Ordinarily, Alexa has a very pleasant, neutral voice. It’s not quite robotic, although it can tend to veer that way sometimes. She can sing at you – a tech-themed song – or tell you a bad joke, but if you want to hear Alexa at her deadpan best there are lists on the internet of commands you can give Alexa that will elicit a humorous response – relatively speaking. Tell Alexa “I am your father” and you’ll get back a deadpan “No. That’s not true. That’s impossible.”

Though perhaps the most appropriate question for last week was: “Alexa, do you wanna build a snowman?” Although she had some useful weather advice for me too – an 80 per cent chance of snow (it was bucketing down and there was a snowdrift practically in my hallway) and I could expect 12.7cm of the white stuff, apparently.

Sometimes she’s not as accurate as she should be though, and there are times when I’d swear she’s developing selective deafness.

At bedtime, we run into a few hiccups. The second-generation Echo I've installed in the bedroom doesn't seem to be as sensitive to my voice as the Dot. Putting the baby to bed, I decide to try a new skill – a baby soother app that plays white noise. Except something goes horribly wrong. Alexa tells me she can't find that, but I can sign up for a trial of Amazon Music Unlimited. Then, as an enticement of sorts, instead of the nice relaxing sounds I expected my 10-month-old to be lulled to sleep with, she plays me a clip of Voices by the band Disturbed instead. Loudly.

Alexa also links in with my Audible account and I've set an Echo Dot up in my three-year-old's room so I can play audio books to her on the nights when I'm juggling both of them solo and it makes life a little easier. It means she "reads" Stickman in an impersonation of Imelda Staunton, and she knows the names of the narrators of each of her books, but it's a small price to pay for being able to manage a bedtime routine where everyone gets what they need.

I ask Alexa to play me The Rabbit Who Wants to Fall Asleep. She ignores me. I ask again. She starts playing my audio book, but decides to choose her own. Thankfully, it's a children's book rather than Duff McKagan's biography. It's still the wrong one though, but third time lucky, the rabbit kicks in. Five minutes later, at least one of them is asleep; the youngest is still getting over his introduction to System of a Down.

When he’s finally asleep (with the correct white noise this time), I listen to a bit of David Attenborough’s biography, read by the man himself.
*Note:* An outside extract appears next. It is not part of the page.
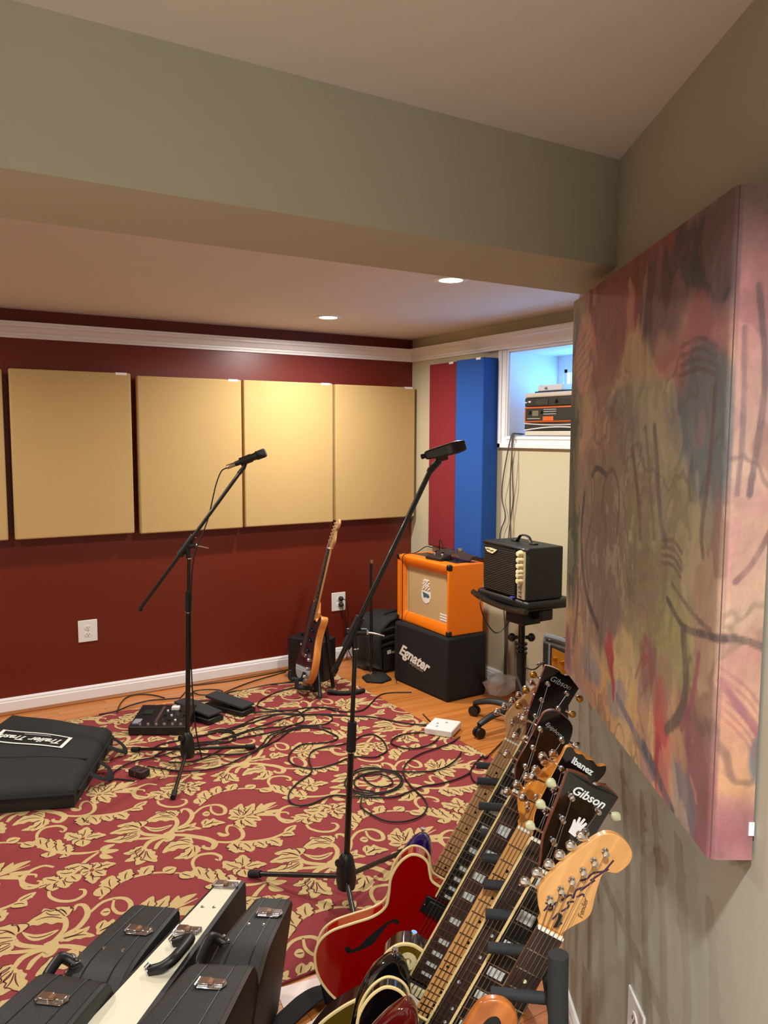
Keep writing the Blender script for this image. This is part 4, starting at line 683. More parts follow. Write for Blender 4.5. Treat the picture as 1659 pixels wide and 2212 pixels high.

Then I tell Alexa I’m off to bed, and she shuts off the TV plug and turns off the lights.

Always listening

So yes, Alexa can be useful. But there is one thing people need to be aware of. The Echo is always listening. It needs to, because it’s activated by the wake word – Alexa, Computer, Echo – so it can spring into life. Then it sends your command to the cloud for processing before doing as you ask. So essentially, there is something in your home that is always listening to what you say. How that sits with you depends on your approach to privacy, but Amazon says it doesn’t use any of your voice data for advertising purposes.
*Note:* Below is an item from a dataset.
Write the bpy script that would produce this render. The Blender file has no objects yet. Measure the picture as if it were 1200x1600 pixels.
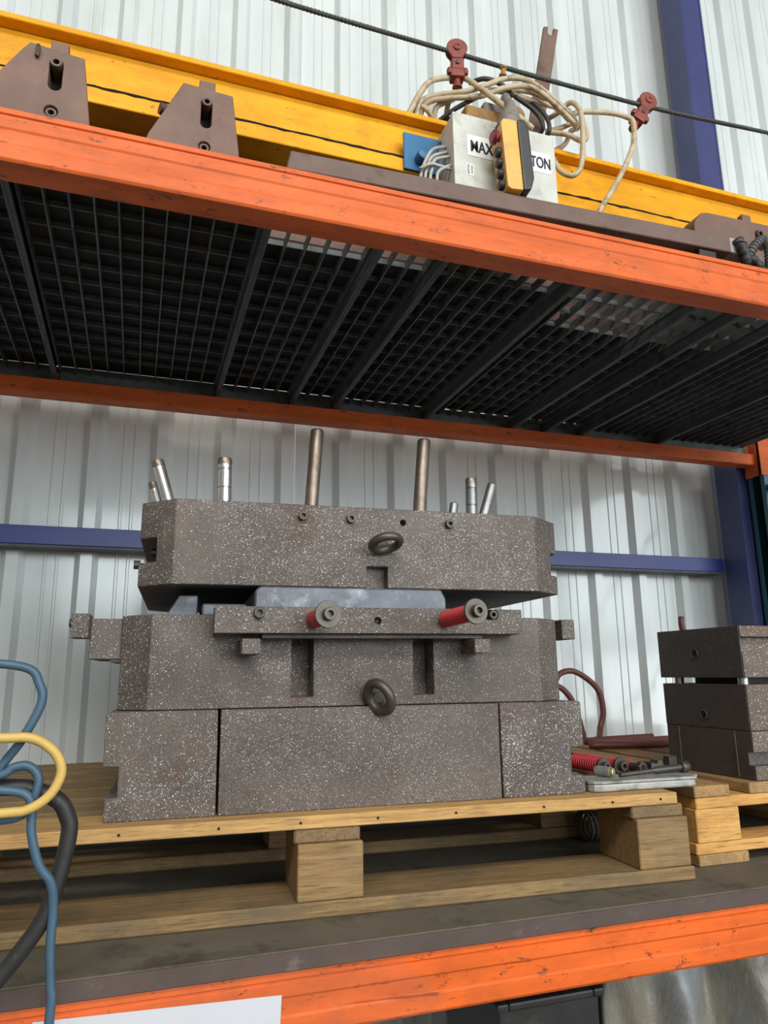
import bpy, bmesh, math, random
from mathutils import Vector, Matrix, Quaternion
random.seed(7)
SC = bpy.context.scene
COL = SC.collection
PI = math.pi
R = math.radians

# ------------------------------------------------------------------ camera
cam_d = bpy.data.cameras.new('camera')
cam = bpy.data.objects.new('camera', cam_d)
COL.objects.link(cam)
F_PX = 1129.5
cam_d.sensor_fit = 'VERTICAL'
cam_d.sensor_height = 36.0
cam_d.lens = 36.0 * F_PX / 1600.0
cam_d.clip_start = 0.02
yaw, pit, rol = R(18.856), R(12.533), R(-0.67)
fw = Vector((math.sin(yaw) * math.cos(pit), math.cos(yaw) * math.cos(pit), math.sin(pit)))
rt = Vector((math.cos(yaw), -math.sin(yaw), 0))
up = rt.cross(fw)
rt2 = rt * math.cos(rol) + up * math.sin(rol)
up2 = up * math.cos(rol) - rt * math.sin(rol)
m = Matrix((rt2, up2, -fw)).transposed().to_4x4()
m.translation = Vector((0, 0, 1.6))
cam.matrix_world = m
SC.camera = cam

# ------------------------------------------------------------------ light
w = bpy.data.worlds.new('world')
SC.world = w
w.use_nodes = True
w.node_tree.nodes['Background'].inputs[0].default_value = (0.93, 0.97, 1.0, 1)
w.node_tree.nodes['Background'].inputs[1].default_value = 0.5


def area(name, loc, target, sx, sy, power, col):
    d = bpy.data.lights.new(name, 'AREA')
    d.shape = 'RECTANGLE'
    d.size, d.size_y, d.energy, d.color = sx, sy, power, col
    o = bpy.data.objects.new(name, d)
    COL.objects.link(o)
    o.location = loc
    o.rotation_euler = (Vector(target) - Vector(loc)).to_track_quat('-Z', 'Y').to_euler()
    return o


area('roof_light', (-1.0, -3.9, 6.55), (-0.8, -3.0, 0.0), 6.0, 1.8, 520, (1.0, 0.96, 0.89))
area('window_light', (4.8, -7.85, 4.2), (4.8, 0.0, 4.2), 12.0, 3.7, 840, (0.88, 0.96, 1.0))
area('door_light', (9.6, -7.85, 1.05), (9.6, 0.0, 1.05), 5.0, 1.7, 210, (0.90, 0.97, 1.0))

SC.view_settings.view_transform = 'Standard'
SC.view_settings.look = 'None'
SC.view_settings.gamma = 1.0
SC.view_settings.use_curve_mapping = False
SC.view_settings.exposure = 0.3


# ------------------------------------------------------------------ materials
def lin(c):
    return tuple(((v / 255.0) / 12.92 if v / 255.0 <= 0.04045 else ((v / 255.0 + 0.055) / 1.055) ** 2.4) for v in c)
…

Regardless, the influence is spreading. Alexa is making an appearance in more devices than just Amazon-branded Echos. Sonos has built Alexa into its Sonos One speaker, Lenovo has its Smart Assistant. Car firms like Ford are rolling it into their systems. Ford announced the new version of its link app, Ford Sync 3, would be compatible with Amazon’s AI, so you can start your car from the house with voice commands, or control smart home devices from your car with a few words. That’s on top of the regular things you’d expect in the car, from navigation to controlling entertainment.

There are smart mirrors and table lights; the technology is also built into the latest version of Windows 10 for PCs. All you have to do is ask Cortana – Microsoft’s smart assistant – to open Alexa.

So the future may be artificial intelligence, whether we're on board right now or not. But don't worry: Alexa will tell you, when asked, that she has nothing to do with Skynet. Reassuring, no?